In this op-ed by Tami Luhby @CNNMoney May 2, 2012 she writes:
“The rich are getting richer, and everyone else is going deeper into debt trying to keep up.”
“The bottom 95% of Americans have seen debt levels balloon compared to their earnings over the past 20 years or so, as falling incomes made them more dependent on credit to maintain their lifestyles.”
“The debt divide is a result of the growing income gap between the wealthiest Americans and everyone else. The top 5% saw their share of total income rise to 34% in 2007, up from 22% in 1983. This excludes capital gains, which pump up the income of the rich even more since they are more likely to invest.”

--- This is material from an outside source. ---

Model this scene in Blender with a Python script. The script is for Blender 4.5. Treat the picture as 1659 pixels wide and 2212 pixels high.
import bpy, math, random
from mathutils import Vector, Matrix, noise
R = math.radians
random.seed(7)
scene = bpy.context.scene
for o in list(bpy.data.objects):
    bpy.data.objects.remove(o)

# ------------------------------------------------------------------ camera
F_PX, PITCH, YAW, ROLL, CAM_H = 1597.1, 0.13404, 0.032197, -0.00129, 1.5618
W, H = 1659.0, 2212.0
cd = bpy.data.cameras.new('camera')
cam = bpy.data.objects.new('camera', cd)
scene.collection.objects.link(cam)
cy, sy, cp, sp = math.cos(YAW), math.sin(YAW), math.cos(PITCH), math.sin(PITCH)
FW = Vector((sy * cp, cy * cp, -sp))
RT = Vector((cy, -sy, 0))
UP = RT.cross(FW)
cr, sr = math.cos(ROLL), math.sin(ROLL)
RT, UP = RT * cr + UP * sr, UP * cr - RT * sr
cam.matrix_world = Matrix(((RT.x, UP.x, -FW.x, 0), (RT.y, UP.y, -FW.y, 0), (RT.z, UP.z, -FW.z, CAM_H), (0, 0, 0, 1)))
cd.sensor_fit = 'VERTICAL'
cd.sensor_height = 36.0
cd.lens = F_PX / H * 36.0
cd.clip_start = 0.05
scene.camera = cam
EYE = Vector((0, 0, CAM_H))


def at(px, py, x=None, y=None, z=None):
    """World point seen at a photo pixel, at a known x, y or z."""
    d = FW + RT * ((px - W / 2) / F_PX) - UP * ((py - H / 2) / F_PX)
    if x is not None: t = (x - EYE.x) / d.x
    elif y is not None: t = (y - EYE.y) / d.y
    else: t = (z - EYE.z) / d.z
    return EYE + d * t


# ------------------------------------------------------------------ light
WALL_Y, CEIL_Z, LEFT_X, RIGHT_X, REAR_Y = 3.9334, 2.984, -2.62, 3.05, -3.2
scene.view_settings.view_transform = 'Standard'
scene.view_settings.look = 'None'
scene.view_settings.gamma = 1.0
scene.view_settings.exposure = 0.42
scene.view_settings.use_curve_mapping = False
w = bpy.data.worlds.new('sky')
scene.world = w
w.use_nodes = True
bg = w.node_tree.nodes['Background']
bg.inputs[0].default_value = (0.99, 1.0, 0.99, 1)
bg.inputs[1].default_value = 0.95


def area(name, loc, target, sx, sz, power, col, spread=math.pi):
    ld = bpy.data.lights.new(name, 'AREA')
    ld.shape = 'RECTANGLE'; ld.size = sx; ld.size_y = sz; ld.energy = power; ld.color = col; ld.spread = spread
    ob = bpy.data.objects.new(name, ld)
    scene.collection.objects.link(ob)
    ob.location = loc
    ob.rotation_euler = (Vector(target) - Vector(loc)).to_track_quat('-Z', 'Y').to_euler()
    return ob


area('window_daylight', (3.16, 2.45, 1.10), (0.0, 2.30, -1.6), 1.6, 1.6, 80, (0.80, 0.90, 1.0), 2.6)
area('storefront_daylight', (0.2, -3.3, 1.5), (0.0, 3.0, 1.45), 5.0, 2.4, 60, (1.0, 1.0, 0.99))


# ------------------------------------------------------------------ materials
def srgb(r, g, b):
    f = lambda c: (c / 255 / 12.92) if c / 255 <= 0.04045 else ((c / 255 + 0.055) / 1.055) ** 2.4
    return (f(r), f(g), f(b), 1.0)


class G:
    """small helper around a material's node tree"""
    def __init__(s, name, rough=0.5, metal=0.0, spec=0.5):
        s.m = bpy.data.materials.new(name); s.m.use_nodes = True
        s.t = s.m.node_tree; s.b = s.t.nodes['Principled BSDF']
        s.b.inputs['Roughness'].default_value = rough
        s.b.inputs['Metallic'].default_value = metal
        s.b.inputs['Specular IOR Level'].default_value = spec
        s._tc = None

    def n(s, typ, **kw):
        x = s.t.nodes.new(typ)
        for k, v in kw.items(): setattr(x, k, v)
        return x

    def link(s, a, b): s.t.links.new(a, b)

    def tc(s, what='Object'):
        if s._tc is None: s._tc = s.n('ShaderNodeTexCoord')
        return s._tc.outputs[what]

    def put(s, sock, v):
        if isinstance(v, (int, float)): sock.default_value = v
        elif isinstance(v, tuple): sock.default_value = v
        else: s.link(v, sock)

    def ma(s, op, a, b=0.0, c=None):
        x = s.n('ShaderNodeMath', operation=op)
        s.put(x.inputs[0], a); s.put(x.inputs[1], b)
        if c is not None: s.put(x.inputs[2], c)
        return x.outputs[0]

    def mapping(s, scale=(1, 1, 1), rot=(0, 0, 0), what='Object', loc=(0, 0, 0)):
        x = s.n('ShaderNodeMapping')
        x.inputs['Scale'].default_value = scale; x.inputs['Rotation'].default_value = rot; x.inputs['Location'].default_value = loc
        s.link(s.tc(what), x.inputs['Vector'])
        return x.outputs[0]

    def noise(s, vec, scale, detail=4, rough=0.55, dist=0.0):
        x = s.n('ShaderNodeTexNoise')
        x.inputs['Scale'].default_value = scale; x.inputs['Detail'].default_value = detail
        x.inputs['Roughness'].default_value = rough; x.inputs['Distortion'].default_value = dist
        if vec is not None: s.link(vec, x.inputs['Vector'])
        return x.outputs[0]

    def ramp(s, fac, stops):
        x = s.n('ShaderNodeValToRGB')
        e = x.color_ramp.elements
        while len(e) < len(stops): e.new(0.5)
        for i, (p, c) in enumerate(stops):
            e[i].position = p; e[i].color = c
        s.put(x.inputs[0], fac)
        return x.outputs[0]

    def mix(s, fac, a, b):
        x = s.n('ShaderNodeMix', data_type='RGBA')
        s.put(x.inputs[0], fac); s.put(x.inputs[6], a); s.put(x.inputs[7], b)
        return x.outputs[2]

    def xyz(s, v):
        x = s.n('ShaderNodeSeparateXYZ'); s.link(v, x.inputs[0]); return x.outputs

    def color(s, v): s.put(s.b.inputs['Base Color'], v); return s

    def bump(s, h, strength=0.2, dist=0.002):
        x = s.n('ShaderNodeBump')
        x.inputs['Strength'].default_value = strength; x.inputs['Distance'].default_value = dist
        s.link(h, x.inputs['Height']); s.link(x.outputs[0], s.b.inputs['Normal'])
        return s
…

In order to create a just balance and flatten the inequality equation, we need to reevaluate our tax and central banking institutions, as well as, labor and welfare laws. We need to innovate in such ways that we lower the barriers to equal economic opportunity and create a level playing field based on anti-monopoly and anti-greed fairness and balance between production and consumption. In so doing, every citizen can begin to accumulate a viable productive capital estate without having to take away from those who now own by using the tax system to redistribute the income of capital (owner) workers. What the “haves” do lose is the productive capital ownership monopoly they enjoy under the present unjust system. A key descriptor of such innovation is to find the ways in which “have nots” can become “haves” without taking from the “haves.” Thus, the reform of the “system,” as binary economist Louis Kelso postulated, “must be structured so that eventually all citizens produce an expanding proportion of their income through their privately owned productive capital and simultaneously generate enough purchasing power to consume the economy’s output.”